Assim, os empresários alemães não têm tanta necessidade de transferir os custos do risco e da mudança para os trabalhadores, descontando-o no seu salário. Nem de assentar a ideia de competitividade na matriz de salários baixos, mentalidade negreira que Belmiro herdou alegremente de Salazar. E é tudo isto que faz verdadeiramente a diferença, como se demonstra pelos elevados índices de produtividade desses trabalhadores portugueses, quando trabalham na Alemanha.
É que na Alemanha produzem-se BMW, AUDI, BOSCH ou AEG, o que não é exatamente o mesmo que vender latas de atum, camisolas de algodão, azeite ou vinho. De facto, um BMW de 40 mil euros é fabricado num terço ou num quarto das horas necessárias para produzir 20 mil latas de atum de 2 euros. As horas de trabalho necessárias para produzir 200 garrafas de vinho de 5 euros ou 400 garrafas de azeite de 2,5 euros são em Portugal o triplo ou o quádruplo das necessárias para produzir na Alemanha um frigorífico BOSCH de 1000 euros. O que de certeza absoluta não é verdade é que uma empregada de caixa de supermercado na Alemanha registe três vezes mais artigos numa hora do que uma colega sua que em Portugal trabalhe para o Continente de Belmiro. E Belmiro paga-lhe um terço, menos 1000 euros do que os 1500 euros do salário mínimo aprovado para vigorar na Alemanha a partir de 2015, o que explica em parte como conseguiu enriquecer e aumentar a sua fortuna em tempo de crise.
Não é por acaso que na Alemanha têm serviços públicos que os portugueses nunca tiveram, nem é por acaso que os pais alemães não têm que gastar um euro com a Educação dos filhos até aos 18 anos, recebendo um abono de família de valor superior ao nosso salário mínimo por cada um deles. O salário médio na Alemanha ultrapassa os 3 mil euros e os impostos e as contribuições para a Segurança Social que incidem sobre essa base salarial chegam e sobram para pagar tudo.

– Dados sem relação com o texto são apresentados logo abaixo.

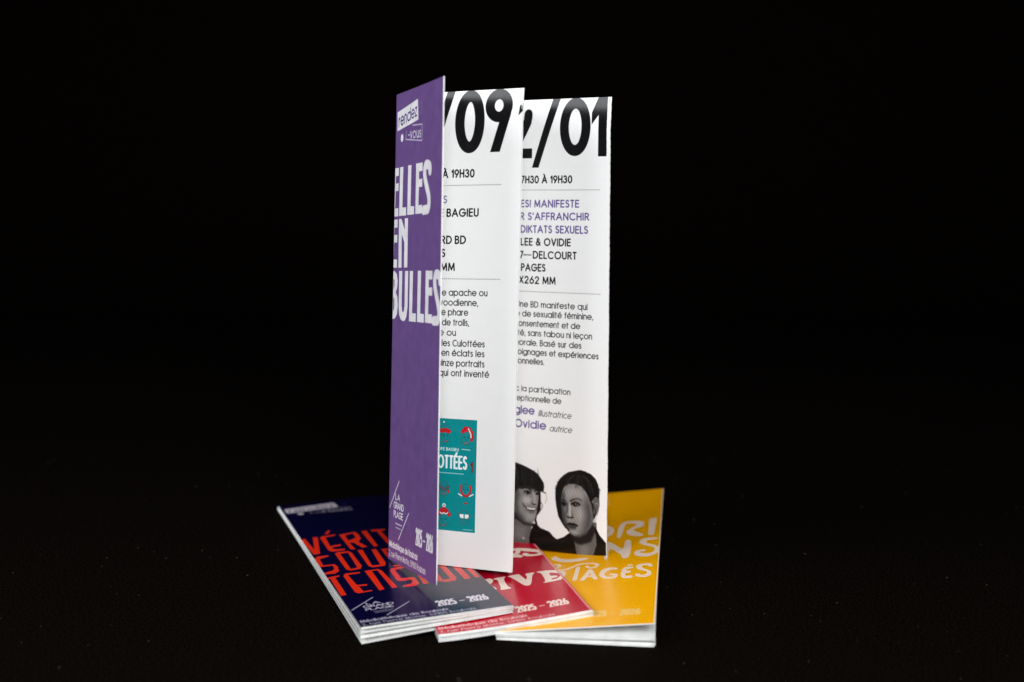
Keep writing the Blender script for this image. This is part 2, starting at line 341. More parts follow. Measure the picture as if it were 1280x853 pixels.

Nós, em Portugal, temos um sistema político que prefere engordar e venerar Belmiros que choram atualizações salariais de 1 euro por dia e que aplaudem de pé qualquer redução do número de dias de descanso no segundo país que anualmente trabalha mais horas em toda a União Europeia . Estes Belmiros, que nem sequer pagam impostos sobre os seus lucros em Portugal, não estão cá para contribuir para a sociedade que os enriquece. Estão cá só para enriquecer. E para mandar saudações de apoio aos Governos que os mantêm a salvo de qualquer crise, garantindo-lhes direitos especiais de enriquecimento, como foi o caso de Jardim Gonçalves, ex-presidente do Banco Comercial Português, que viu prescreverem as várias condenações decretadas pelo Banco de Portugal. Ou muitos outros casos, de escandaloso privilégio, de que eu poderia aqui dar testemunho.
Belmiro de Azevedo, a terceira maior fortuna de Portugal, disse o que disse porque que acha que essa é a melhor forma de agradecer os tempos de bonança que o Governo lhe tem concedido. Conseguiu assim descer ao nível de um qualquer empresário de vão de escada, que todos os anos remete ao abade da paróquia uma quantia para a festa da senhora do Coito.
Ou, bem vistas as coisas, se calhar mostrou apenas o nível que sempre teve. É que, da mesma forma que uma licenciatura não dá, só por si, uma refinada educação, o dinheiro não dá nível. Sobretudo num país em que os trabalhadores não têm trabalho, a classe média deixou de ser média e a classe alta deixou de ter classe.
Tenham um bom dia e já agora uma boa semana a salvo de merceeiros trapaceiros.